Collected data:
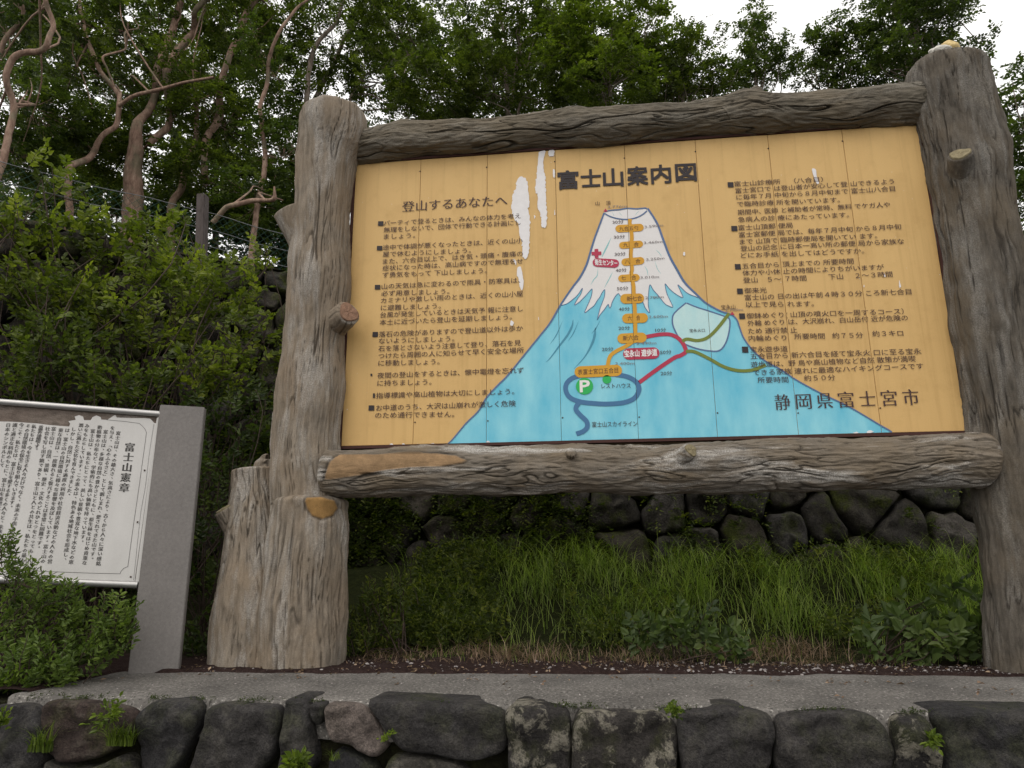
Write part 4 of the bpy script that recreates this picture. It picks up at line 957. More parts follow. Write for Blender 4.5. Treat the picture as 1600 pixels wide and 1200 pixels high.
# ------------------------------------------------------------------ fence on the rear wall
fe = empty('wire_fence', (-2.2, 1.9, WH), 'wire fence with green netting and a weathered wooden post above the rear wall', 'fence')
def fpt(t, z): return np.array([-2.27+t*.74, 1.86+t*.673, z])
fa = P(315, 400, 1.86); fb = P(317, 305, 1.86)
bx_ = []
for t in (-2.3, 0.0, 2.1):
    base = fpt(t, WH-.3); top = fpt(t, 3.9)
    if t == 0: base = np.array([P(314, 440, 1.86)[0], 1.86, WH-.3]); top = np.array([fb[0], 1.86, fb[2]])
    c_ = np.array([base, (base+top)/2, top]); bm = bmesh.new(); hw = .045
    vs = [[bm.verts.new(p+np.array([sx*hw, sy*hw, 0])) for sx, sy in ((-1, -1), (1, -1), (1, 1), (-1, 1))] for p in (base, top)]
    bm.faces.new(vs[0][::-1]); bm.faces.new(vs[1])
    for k in range(4): bm.faces.new([vs[0][k], vs[0][(k+1) % 4], vs[1][(k+1) % 4], vs[1][k]])
    bmesh.ops.bevel(bm, geom=bm.edges[:], offset=.008, segments=2, affect='EDGES')
    me = bpy.data.meshes.new('fence_post'); bm.to_mesh(me); bm.free(); me.materials.append(WOODP); put('fence_post', me, fe)
for zz_ in (3.98, 3.80, 3.62, 3.46):
    t = np.linspace(-2.3, 2.1, 30); pts = np.array([fpt(a, zz_-.03*math.sin((a+2.3)/2.2*math.pi)**2+.006*math.sin(a*9)) for a in t]); V, F = tube_arrays(pts, .0042, 6); put('wire', mesh('wire', V, F, WIRE), fe)
nt_ = Soup()
for k in range(-18, 60):
    for sg in (1, -1):
        t0 = -2.3+k*.075; t1 = t0+sg*.5; a = fpt(t0, 3.44); b = fpt(t1, 3.97)
        if min(t0, t1) < -2.3 or max(t0, t1) > 2.1: continue
        V, F = tube_arrays(np.array([a, (a+b)/2+np.array([.004*sg, -.006, 0]), b]), .0018, 3); nt_.add(V, F)
put('netting', nt_.build('netting', NET), fe)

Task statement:
Do not copy the pictures, but repeat every line exactly.

Reply:
Write part 4 of the bpy script that recreates this picture. It picks up at line 957. More parts follow. Write for Blender 4.5. Treat the picture as 1600 pixels wide and 1200 pixels high.
# ------------------------------------------------------------------ fence on the rear wall
fe = empty('wire_fence', (-2.2, 1.9, WH), 'wire fence with green netting and a weathered wooden post above the rear wall', 'fence')
def fpt(t, z): return np.array([-2.27+t*.74, 1.86+t*.673, z])
fa = P(315, 400, 1.86); fb = P(317, 305, 1.86)
bx_ = []
for t in (-2.3, 0.0, 2.1):
    base = fpt(t, WH-.3); top = fpt(t, 3.9)
    if t == 0: base = np.array([P(314, 440, 1.86)[0], 1.86, WH-.3]); top = np.array([fb[0], 1.86, fb[2]])
    c_ = np.array([base, (base+top)/2, top]); bm = bmesh.new(); hw = .045
    vs = [[bm.verts.new(p+np.array([sx*hw, sy*hw, 0])) for sx, sy in ((-1, -1), (1, -1), (1, 1), (-1, 1))] for p in (base, top)]
    bm.faces.new(vs[0][::-1]); bm.faces.new(vs[1])
    for k in range(4): bm.faces.new([vs[0][k], vs[0][(k+1) % 4], vs[1][(k+1) % 4], vs[1][k]])
    bmesh.ops.bevel(bm, geom=bm.edges[:], offset=.008, segments=2, affect='EDGES')
    me = bpy.data.meshes.new('fence_post'); bm.to_mesh(me); bm.free(); me.materials.append(WOODP); put('fence_post', me, fe)
for zz_ in (3.98, 3.80, 3.62, 3.46):
    t = np.linspace(-2.3, 2.1, 30); pts = np.array([fpt(a, zz_-.03*math.sin((a+2.3)/2.2*math.pi)**2+.006*math.sin(a*9)) for a in t]); V, F = tube_arrays(pts, .0042, 6); put('wire', mesh('wire', V, F, WIRE), fe)
nt_ = Soup()
for k in range(-18, 60):
    for sg in (1, -1):
        t0 = -2.3+k*.075; t1 = t0+sg*.5; a = fpt(t0, 3.44); b = fpt(t1, 3.97)
        if min(t0, t1) < -2.3 or max(t0, t1) > 2.1: continue
        V, F = tube_arrays(np.array([a, (a+b)/2+np.array([.004*sg, -.006, 0]), b]), .0018, 3); nt_.add(V, F)
put('netting', nt_.build('netting', NET), fe)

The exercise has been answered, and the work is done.